Michael Scheffler / 19.07.2018

Die FAZ wendet sich immer mehr Richtung taz. Nur dass man in der FAZ kaum noch kommentieren darf.

J.Dannenberg / 19.07.2018

Fakt ist, dass sie Frau Lengefeld, auch zur AfD gewechselt haben könnten. Das ist nun einmal Fakt. Nebenbei, Sie könnten ja noch einmal in sich gehen, nein..,............  auch gut Anscheinend geht die große Angst der sogenannten demokratischen Zeitungen vor dem eigenen politischen und gesellschaftlichen Totalversagen umher. Die stehen doch schlicht und einfach kurz vor der Pleite.

Armin Hoffmann / 19.07.2018

Bleiben Sie standhaft, Frau Lengsfeld! Sebastian Haffner schrieb vor vielen Jahren, daß kein Berufsstand sich so schnell gleichschalten ließ, wie der Stand der Juristen. Gleichschaltung scheint heute wieder opportun bei diesen hochbezahlten Wortklaubern! Was für eine Schande, die böse Absicht und Dummheit der FAZ-ler auch noch zu verteidigen!  

Marion Sönnichsen / 19.07.2018

Werte Frau Lengsfeld, es fragen sich sicherlich die Leute nicht so sehr „besorgt“, ob Sie bei der AfD sind, sondern wohl eher „besorgt“, warum Sie noch bei der CDU sind. Zeichnet Sie das denn nicht eher aus, dass Journalisten der F.A.Z. Sie mit der AfD assoziieren? Ich finde, wenn man mit der CDU und damit ja auch mit deren Politik assoziiert wird, ist das doch eher eine Beleidigung.

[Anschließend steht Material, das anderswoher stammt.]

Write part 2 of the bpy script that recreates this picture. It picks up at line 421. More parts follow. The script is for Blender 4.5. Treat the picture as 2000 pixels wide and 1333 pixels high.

Sebastian Weber / 19.07.2018

Die FAZ hat anscheinend ein kleines Problem damit sich verständlich mitzuteilen. Habe eben ihre Facebook-Seite besucht und unter dem Artikel “Rebellen in Südsyrien geben weiteres Gebiet auf” folgenden Frage eines Users entdeckt: “Erkläre bitte warum „Rebellen“ und „IS“ Zusammenhängen da ...danke”. Antwort der FAZ: “Das war etwas missverständlich ausgedrückt, das stimmt. Der Artikel bezieht sich auf die allgemeine Lage in Syrien, was den Kampf gegen den IS sowie gegen Syriens Regierungsgegner umfasst. Beste Grüße aus der Redaktion.”. Ich tippe daher nicht auf böse Absicht sondern schlicht auf Unfähigkeit.

Albert Fütterer / 19.07.2018

Tja, wenn schon das BVerfG urteilt: „Der Gesetzgeber muss keinen Wirklichkeitsmaßstab wählen, sondern kann auch einen Ersatz- oder Wahrscheinlichkeitsmaßstab zugrunde legen.“ Nämlich wenn es um die Wohnung als Beitragsgrundlage geht. Der Gesetzgeber ist an die Wirklichkeit nicht gebunden, sondern kann auch einen Ersatz für die Wirklichkeit zur Entscheidungsbasis nehmen. Warum sollte dann ein FAZ- Geschäftsführer bei seinen Äußerungen einen Wirklichkeitsmaßstab anlegen.

Paul Mittelsdorf / 19.07.2018

Da bekommt Frau Lengsfeld mal ein Lob ... Ich hätte kein Problem damit, in AFD-Nähe gerückt zu werden.